Adding in “for example” to one of your statements will not only reinforce the point you’re trying to make, but it will also get you one step closer to your word count.


When you find the statements in your writing, if adding in an example doesn’t make sense, then clarifying the sentence might work. This can be done by inserting one or more specific statements to clarify the original one. One way of doing this is to follow your statement with, “in other words…”.


You will more than likely already have a few relevant quotations in your essay, but adding a couple more would never hurt. Finding appropriate quotes from experts in the field that support your statements can be an excellent way to add words to your essay while improving the overall strength of your work, helping to back up any points you’re trying to make.

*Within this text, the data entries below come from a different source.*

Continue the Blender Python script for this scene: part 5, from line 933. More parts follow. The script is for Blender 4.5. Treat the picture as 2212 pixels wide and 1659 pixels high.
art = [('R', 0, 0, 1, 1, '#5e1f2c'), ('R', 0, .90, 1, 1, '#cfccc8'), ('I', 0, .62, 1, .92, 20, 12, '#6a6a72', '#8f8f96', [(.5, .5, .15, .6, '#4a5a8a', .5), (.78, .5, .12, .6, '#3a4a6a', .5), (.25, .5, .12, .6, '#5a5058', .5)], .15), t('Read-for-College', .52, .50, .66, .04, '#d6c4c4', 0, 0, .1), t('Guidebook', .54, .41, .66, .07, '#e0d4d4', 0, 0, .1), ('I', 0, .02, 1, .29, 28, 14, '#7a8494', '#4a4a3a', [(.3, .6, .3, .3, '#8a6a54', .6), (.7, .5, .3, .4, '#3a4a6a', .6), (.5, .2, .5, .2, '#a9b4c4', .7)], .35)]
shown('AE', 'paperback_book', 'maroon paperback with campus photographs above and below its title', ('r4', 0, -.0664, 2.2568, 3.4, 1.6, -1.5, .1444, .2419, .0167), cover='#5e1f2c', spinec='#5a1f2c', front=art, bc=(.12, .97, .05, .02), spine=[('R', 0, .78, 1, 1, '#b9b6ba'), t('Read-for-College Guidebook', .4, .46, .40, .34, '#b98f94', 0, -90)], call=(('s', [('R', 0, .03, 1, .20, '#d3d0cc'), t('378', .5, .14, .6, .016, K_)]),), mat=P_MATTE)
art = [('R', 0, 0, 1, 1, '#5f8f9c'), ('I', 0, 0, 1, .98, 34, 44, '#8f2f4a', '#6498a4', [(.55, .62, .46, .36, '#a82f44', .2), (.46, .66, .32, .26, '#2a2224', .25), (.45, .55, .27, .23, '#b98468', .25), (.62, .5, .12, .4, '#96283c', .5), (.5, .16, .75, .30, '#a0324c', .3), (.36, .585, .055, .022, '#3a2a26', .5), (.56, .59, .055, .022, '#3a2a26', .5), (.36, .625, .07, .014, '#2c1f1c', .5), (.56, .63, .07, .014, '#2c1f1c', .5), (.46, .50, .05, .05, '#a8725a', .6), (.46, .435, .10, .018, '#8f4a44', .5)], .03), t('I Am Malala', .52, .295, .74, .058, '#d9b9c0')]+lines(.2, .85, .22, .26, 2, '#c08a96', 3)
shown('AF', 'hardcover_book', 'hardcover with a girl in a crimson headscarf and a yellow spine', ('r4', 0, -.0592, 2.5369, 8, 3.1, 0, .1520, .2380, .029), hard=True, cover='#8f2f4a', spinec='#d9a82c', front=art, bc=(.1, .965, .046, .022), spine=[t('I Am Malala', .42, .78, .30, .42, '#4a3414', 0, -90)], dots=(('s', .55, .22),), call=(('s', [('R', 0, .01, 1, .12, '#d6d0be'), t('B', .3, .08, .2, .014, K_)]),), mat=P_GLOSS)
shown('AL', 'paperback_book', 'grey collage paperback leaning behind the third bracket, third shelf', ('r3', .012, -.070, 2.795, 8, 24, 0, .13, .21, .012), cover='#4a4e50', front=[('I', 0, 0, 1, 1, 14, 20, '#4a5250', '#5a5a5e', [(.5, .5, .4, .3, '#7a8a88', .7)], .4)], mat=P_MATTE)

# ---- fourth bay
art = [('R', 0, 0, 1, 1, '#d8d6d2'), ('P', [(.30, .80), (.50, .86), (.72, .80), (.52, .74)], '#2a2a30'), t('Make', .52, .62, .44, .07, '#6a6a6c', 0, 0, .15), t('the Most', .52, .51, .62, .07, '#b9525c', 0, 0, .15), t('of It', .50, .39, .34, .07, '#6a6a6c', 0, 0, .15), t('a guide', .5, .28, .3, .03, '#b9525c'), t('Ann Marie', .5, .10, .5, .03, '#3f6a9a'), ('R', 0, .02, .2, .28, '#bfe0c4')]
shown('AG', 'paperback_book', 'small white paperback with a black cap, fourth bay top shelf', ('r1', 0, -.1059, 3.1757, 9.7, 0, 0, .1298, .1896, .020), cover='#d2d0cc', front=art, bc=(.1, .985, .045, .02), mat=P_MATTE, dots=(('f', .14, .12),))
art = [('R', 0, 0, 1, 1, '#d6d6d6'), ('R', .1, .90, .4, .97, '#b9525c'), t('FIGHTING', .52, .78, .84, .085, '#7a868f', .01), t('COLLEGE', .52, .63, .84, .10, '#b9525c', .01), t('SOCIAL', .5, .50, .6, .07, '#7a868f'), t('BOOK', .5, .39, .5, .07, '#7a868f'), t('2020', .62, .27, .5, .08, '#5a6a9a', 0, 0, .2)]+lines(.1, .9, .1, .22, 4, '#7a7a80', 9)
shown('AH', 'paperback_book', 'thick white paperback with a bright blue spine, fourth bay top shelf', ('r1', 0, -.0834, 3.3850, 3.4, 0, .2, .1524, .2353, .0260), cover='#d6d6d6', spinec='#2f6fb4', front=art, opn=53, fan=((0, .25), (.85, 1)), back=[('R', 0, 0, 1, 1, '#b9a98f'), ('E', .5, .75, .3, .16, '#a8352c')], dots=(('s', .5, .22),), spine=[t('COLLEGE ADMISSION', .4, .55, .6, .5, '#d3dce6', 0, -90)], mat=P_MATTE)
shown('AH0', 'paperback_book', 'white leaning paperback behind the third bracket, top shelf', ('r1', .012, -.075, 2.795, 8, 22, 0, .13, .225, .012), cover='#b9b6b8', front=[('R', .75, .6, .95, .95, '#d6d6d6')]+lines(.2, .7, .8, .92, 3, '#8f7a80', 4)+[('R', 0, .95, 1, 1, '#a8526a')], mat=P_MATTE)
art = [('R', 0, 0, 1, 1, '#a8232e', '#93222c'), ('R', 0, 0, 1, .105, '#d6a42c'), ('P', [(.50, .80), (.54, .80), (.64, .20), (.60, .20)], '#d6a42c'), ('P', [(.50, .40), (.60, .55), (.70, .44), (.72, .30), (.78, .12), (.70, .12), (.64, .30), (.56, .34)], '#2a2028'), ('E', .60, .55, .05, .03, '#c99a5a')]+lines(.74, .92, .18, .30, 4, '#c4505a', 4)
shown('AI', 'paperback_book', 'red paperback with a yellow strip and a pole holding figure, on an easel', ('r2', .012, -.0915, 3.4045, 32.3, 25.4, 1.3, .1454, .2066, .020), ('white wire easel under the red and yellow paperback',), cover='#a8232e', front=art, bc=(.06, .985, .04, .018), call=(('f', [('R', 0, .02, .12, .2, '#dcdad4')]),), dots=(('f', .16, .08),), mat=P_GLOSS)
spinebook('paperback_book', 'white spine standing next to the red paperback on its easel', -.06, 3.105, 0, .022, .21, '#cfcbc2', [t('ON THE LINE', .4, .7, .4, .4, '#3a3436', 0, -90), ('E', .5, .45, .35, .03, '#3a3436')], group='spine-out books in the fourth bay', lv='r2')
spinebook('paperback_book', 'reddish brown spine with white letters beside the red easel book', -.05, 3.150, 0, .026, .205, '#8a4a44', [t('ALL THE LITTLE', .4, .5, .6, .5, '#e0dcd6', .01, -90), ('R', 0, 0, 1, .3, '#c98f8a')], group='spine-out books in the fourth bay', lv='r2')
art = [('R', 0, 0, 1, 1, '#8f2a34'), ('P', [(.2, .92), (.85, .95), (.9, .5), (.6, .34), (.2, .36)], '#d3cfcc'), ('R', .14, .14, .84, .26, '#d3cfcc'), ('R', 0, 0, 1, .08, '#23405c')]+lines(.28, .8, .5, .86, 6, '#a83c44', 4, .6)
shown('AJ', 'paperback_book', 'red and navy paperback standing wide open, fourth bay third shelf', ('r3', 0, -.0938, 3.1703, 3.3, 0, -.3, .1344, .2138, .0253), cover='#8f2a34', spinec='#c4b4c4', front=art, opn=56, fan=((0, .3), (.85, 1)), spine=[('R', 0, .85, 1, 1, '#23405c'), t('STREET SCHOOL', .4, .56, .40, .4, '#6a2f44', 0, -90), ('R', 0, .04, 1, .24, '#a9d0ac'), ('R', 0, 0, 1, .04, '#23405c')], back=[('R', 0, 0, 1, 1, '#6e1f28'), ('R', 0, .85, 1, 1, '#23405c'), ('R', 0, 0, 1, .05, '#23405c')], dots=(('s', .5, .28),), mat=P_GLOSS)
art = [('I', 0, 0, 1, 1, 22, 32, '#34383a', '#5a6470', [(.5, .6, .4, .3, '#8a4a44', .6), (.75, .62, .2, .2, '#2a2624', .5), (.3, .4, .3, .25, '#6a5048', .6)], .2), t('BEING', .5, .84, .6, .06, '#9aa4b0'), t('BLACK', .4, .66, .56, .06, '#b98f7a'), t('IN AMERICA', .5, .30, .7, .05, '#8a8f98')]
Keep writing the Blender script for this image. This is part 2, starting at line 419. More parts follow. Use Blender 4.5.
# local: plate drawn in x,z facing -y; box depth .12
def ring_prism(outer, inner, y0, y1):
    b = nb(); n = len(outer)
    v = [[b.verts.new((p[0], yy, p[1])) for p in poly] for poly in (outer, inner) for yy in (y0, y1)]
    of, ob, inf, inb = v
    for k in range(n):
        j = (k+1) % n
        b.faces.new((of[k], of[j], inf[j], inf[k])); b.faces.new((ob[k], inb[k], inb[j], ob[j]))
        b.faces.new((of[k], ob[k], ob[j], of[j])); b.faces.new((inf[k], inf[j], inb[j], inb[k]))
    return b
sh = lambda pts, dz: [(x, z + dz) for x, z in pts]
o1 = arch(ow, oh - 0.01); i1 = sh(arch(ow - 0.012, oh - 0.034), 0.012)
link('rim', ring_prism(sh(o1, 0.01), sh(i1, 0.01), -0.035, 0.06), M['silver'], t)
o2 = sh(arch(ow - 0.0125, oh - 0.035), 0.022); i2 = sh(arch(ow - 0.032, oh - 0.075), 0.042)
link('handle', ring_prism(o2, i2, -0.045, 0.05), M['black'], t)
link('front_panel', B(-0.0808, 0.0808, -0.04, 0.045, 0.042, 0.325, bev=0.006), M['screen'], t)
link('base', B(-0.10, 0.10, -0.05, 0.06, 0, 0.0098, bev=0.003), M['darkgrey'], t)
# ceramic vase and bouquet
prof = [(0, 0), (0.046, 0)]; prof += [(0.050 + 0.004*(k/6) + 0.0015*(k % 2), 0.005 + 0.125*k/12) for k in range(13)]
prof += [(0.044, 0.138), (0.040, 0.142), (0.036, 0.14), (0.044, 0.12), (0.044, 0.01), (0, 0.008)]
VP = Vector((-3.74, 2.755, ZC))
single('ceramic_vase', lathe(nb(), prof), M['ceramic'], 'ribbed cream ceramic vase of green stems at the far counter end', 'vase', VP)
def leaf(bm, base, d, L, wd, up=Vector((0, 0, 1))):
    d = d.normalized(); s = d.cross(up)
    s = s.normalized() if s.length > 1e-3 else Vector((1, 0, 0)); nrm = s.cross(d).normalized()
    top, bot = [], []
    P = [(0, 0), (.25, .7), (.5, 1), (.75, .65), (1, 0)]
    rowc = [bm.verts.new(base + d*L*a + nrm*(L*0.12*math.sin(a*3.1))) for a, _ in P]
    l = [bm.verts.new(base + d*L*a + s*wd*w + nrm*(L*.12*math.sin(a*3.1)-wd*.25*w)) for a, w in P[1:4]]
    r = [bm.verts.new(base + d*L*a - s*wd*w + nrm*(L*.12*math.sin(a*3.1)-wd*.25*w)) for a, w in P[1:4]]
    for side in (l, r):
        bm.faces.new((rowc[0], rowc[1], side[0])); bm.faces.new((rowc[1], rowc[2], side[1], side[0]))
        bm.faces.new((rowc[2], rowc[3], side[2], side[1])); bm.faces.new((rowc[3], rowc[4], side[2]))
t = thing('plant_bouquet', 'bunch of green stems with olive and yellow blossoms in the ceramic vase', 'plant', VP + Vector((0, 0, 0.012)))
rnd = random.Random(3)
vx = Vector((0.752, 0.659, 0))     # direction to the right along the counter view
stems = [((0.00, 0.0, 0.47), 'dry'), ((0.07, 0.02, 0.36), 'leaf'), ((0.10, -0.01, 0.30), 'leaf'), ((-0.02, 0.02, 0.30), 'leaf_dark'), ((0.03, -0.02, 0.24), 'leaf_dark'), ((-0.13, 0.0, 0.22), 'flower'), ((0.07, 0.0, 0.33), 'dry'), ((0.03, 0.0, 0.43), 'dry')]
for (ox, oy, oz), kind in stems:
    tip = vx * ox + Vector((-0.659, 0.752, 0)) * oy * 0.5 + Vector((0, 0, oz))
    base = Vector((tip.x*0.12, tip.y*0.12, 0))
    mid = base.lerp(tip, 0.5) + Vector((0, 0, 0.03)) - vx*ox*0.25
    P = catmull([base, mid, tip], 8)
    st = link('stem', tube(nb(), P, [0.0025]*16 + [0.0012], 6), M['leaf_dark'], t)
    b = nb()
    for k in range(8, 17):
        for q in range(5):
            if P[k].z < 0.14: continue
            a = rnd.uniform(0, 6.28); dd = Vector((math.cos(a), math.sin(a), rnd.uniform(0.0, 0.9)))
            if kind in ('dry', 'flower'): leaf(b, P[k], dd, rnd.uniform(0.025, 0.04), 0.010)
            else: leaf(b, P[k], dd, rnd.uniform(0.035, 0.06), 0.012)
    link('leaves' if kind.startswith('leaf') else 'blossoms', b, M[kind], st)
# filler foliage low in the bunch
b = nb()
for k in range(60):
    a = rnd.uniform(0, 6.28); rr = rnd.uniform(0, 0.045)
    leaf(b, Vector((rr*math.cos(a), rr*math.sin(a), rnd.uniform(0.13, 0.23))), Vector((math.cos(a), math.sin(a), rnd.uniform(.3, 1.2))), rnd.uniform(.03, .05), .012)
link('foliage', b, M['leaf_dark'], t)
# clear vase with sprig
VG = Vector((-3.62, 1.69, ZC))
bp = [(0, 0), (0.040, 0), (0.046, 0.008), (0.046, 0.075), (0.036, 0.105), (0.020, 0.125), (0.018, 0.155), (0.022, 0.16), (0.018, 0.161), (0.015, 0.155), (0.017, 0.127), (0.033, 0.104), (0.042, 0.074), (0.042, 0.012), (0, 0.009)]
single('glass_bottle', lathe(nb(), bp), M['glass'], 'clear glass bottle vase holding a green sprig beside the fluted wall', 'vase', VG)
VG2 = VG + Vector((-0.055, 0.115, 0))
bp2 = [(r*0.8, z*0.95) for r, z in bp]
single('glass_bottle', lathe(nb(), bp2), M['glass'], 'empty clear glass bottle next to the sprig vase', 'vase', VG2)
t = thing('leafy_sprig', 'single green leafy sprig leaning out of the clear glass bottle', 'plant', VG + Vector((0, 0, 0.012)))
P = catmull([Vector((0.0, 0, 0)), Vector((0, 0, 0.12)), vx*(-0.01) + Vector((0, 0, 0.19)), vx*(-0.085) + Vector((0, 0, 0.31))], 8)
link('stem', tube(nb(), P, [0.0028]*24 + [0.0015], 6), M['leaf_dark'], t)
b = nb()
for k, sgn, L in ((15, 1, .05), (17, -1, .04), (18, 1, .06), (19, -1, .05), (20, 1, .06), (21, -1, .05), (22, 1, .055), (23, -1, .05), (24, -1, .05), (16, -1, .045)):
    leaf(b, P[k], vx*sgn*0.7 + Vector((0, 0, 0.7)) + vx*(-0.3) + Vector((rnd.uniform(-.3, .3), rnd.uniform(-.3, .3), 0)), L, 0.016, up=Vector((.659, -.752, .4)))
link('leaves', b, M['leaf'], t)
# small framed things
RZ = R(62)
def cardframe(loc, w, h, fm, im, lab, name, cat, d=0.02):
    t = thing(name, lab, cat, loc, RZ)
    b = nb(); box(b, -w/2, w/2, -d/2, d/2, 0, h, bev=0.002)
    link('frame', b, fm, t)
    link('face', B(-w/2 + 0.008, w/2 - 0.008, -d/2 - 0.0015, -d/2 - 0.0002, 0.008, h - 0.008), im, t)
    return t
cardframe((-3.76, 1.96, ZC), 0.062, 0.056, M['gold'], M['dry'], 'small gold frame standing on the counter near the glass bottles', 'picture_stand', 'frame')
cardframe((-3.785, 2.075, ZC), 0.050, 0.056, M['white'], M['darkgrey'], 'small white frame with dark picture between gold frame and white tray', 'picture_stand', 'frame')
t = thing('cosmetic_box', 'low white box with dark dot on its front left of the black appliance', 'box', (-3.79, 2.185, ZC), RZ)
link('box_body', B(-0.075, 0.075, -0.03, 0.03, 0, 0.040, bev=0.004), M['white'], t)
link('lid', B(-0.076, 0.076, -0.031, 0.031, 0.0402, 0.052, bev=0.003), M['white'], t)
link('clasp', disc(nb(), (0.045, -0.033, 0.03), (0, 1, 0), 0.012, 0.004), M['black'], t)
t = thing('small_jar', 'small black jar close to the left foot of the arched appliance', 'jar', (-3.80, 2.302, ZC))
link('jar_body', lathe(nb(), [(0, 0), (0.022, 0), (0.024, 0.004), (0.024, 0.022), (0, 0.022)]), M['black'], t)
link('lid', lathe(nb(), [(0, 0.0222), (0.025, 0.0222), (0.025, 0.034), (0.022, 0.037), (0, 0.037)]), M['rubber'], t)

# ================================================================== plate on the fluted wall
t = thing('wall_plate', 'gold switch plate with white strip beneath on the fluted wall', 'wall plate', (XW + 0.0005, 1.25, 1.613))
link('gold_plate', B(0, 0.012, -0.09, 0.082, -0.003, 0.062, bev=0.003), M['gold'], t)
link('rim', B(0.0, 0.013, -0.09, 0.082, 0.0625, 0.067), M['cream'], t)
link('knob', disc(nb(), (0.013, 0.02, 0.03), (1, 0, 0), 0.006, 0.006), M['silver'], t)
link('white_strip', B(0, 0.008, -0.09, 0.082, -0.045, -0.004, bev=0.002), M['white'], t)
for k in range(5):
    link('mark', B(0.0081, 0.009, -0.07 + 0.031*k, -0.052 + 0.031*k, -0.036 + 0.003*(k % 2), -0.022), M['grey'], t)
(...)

If you’ve done all of the above and are still struggling to meet your word count, look to expand on your introduction and conclusion rather than the body of the essay. A lot of teachers and markers will give more leeway for the introduction and conclusion to be wordy than the main body of the essay, so fluffing them out a bit will get you closer to your word count in such a simple way.


By switching out one or two words to create a more formal sentence structure, you will not only sound more professional and academic, but it also increases your word count. It can be as simple as replacing “like” to “along the lines of”, “in fact” to “as a matter of fact” and “twice” to “on two separate occasions”.


Even if you’re short on time, getting a fresh pair of eyes to read through your essay, specifically noting any points they find confusing, can help you come up with ideas to re-word parts of your essay.


A lot of the time, those grading essays will look for traditional words linking sentences together, such as “therefore”, “even though” and “on the other hand”. Read back through your work and make sure the sentences flow nicely into each other. If they don’t, add in some transitional phrases and, not only will your writing be easier to read, you’ll also be closer to the minimum word count.


When you read something out loud, you become increasingly aware of any grammatical or syntactical issues. When you then go back to rephrase these sentences, you will most likely end up increasing the length of your essay too. Reading it out loud might also help you realise that you didn’t include enough detail within a particular paragraph.